*PROVIDED MATERIAL*:
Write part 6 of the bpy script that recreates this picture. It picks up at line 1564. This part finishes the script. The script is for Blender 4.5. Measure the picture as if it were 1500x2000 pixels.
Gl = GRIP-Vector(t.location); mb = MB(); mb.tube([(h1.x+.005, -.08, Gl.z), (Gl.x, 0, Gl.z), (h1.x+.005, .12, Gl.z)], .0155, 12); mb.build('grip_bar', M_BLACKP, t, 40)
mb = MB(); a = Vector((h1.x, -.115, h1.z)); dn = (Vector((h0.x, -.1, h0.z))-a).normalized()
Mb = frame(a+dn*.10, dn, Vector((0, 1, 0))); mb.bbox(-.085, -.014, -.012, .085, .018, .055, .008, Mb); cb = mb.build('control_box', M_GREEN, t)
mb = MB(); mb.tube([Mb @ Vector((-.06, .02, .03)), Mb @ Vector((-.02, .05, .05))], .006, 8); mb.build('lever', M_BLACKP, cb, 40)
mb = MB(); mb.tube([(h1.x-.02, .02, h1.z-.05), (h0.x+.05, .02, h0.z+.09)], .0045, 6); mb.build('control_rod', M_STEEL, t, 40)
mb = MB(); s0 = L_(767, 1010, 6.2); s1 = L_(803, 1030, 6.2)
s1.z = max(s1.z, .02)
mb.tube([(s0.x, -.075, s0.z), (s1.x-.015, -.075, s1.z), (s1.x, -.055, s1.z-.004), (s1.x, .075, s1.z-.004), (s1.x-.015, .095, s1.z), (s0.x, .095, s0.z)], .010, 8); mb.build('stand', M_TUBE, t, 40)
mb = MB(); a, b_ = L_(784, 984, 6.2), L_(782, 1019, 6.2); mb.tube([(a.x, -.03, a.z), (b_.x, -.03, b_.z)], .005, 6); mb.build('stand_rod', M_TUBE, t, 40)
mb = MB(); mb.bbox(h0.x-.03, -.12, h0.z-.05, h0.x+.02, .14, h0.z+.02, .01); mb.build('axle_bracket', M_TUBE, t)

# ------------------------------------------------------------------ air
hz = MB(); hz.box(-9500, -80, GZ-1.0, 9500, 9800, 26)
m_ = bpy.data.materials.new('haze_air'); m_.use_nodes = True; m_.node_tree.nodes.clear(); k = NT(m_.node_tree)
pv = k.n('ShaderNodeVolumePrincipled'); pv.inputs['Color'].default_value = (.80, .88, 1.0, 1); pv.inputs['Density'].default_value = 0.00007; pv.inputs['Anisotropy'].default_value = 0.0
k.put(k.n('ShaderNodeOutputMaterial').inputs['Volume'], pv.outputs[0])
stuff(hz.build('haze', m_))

*PROBLEM STATEMENT*: Print the material once more, exactly.

*CORRECT OUTPUT*:
Write part 6 of the bpy script that recreates this picture. It picks up at line 1564. This part finishes the script. The script is for Blender 4.5. Measure the picture as if it were 1500x2000 pixels.
Gl = GRIP-Vector(t.location); mb = MB(); mb.tube([(h1.x+.005, -.08, Gl.z), (Gl.x, 0, Gl.z), (h1.x+.005, .12, Gl.z)], .0155, 12); mb.build('grip_bar', M_BLACKP, t, 40)
mb = MB(); a = Vector((h1.x, -.115, h1.z)); dn = (Vector((h0.x, -.1, h0.z))-a).normalized()
Mb = frame(a+dn*.10, dn, Vector((0, 1, 0))); mb.bbox(-.085, -.014, -.012, .085, .018, .055, .008, Mb); cb = mb.build('control_box', M_GREEN, t)
mb = MB(); mb.tube([Mb @ Vector((-.06, .02, .03)), Mb @ Vector((-.02, .05, .05))], .006, 8); mb.build('lever', M_BLACKP, cb, 40)
mb = MB(); mb.tube([(h1.x-.02, .02, h1.z-.05), (h0.x+.05, .02, h0.z+.09)], .0045, 6); mb.build('control_rod', M_STEEL, t, 40)
mb = MB(); s0 = L_(767, 1010, 6.2); s1 = L_(803, 1030, 6.2)
s1.z = max(s1.z, .02)
mb.tube([(s0.x, -.075, s0.z), (s1.x-.015, -.075, s1.z), (s1.x, -.055, s1.z-.004), (s1.x, .075, s1.z-.004), (s1.x-.015, .095, s1.z), (s0.x, .095, s0.z)], .010, 8); mb.build('stand', M_TUBE, t, 40)
mb = MB(); a, b_ = L_(784, 984, 6.2), L_(782, 1019, 6.2); mb.tube([(a.x, -.03, a.z), (b_.x, -.03, b_.z)], .005, 6); mb.build('stand_rod', M_TUBE, t, 40)
mb = MB(); mb.bbox(h0.x-.03, -.12, h0.z-.05, h0.x+.02, .14, h0.z+.02, .01); mb.build('axle_bracket', M_TUBE, t)

# ------------------------------------------------------------------ air
hz = MB(); hz.box(-9500, -80, GZ-1.0, 9500, 9800, 26)
m_ = bpy.data.materials.new('haze_air'); m_.use_nodes = True; m_.node_tree.nodes.clear(); k = NT(m_.node_tree)
pv = k.n('ShaderNodeVolumePrincipled'); pv.inputs['Color'].default_value = (.80, .88, 1.0, 1); pv.inputs['Density'].default_value = 0.00007; pv.inputs['Anisotropy'].default_value = 0.0
k.put(k.n('ShaderNodeOutputMaterial').inputs['Volume'], pv.outputs[0])
stuff(hz.build('haze', m_))